I am using 64 bit Ubuntu system.
I’m currently working on a project that incorporates MariaDB. I’m planning to introduce timestamp technique into the project so that people will receive the correct time for different timezone.
I’ve heard and read some articles about year 2038 problem for timestamp. Many articles suggest we use a 64 bit system to buy a “bit” more time.
How much time is this “bit” referring to? Is it long enough for us to be able to manage web applications until the end? If that’s not the case, is it like only two years extension so when year 2040 comes, are we going to have applications that do not work appropriately?

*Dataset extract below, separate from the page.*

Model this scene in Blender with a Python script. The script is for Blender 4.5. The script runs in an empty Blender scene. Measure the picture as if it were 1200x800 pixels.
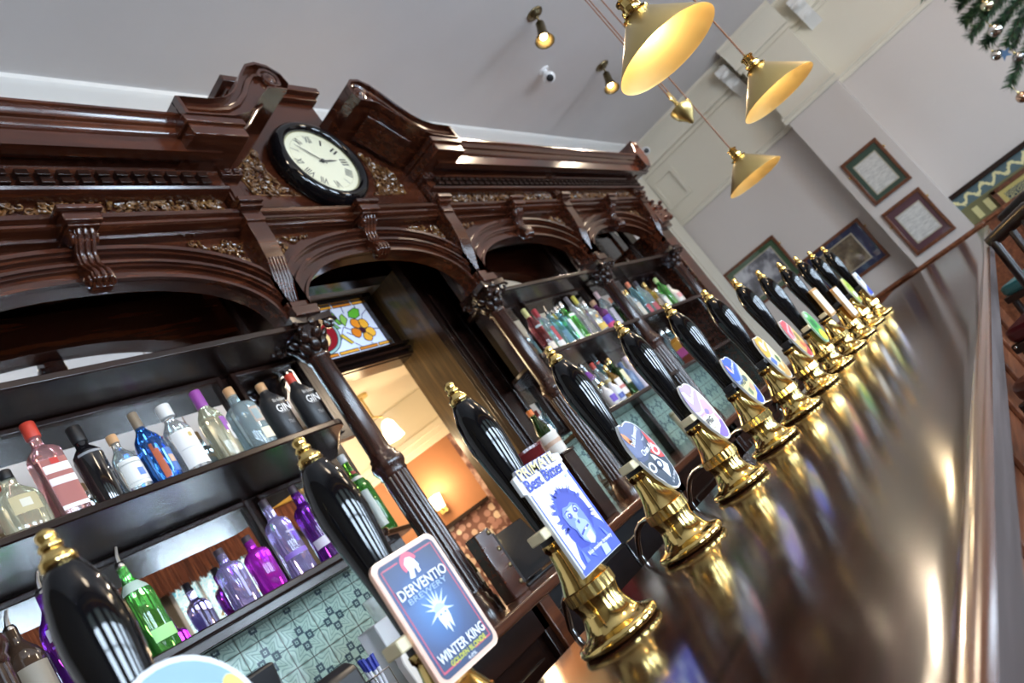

Well if there's an option to literally buy a "bit", ie transfer from a signed 32bit integer to an unsigned 32bit integer, things keep working into 2106.
Transferring to 64bit is "somewhat better". You get hundreds billions of years of resolution.
And Ubuntu does this:
However, that's the OS level. Just because Ubuntu uses a 64bit integer for its times doesn't mean that MySQL/MariaDB will use it to store its timestamps. If dates past 2038 are important to your now, start testing immediately.
Actually, I can save you some time. It's still broken. This bug was reported over a decade ago but its main test still fails with a 64bit int.
This isn't even storage. It's slightly pathetic.
(And yes, that was run on MariaDB, version 10.1)
Don't store it as an integer at all. Store it as an ISO 8601 formatted date string. This is the standard format used across the Internet.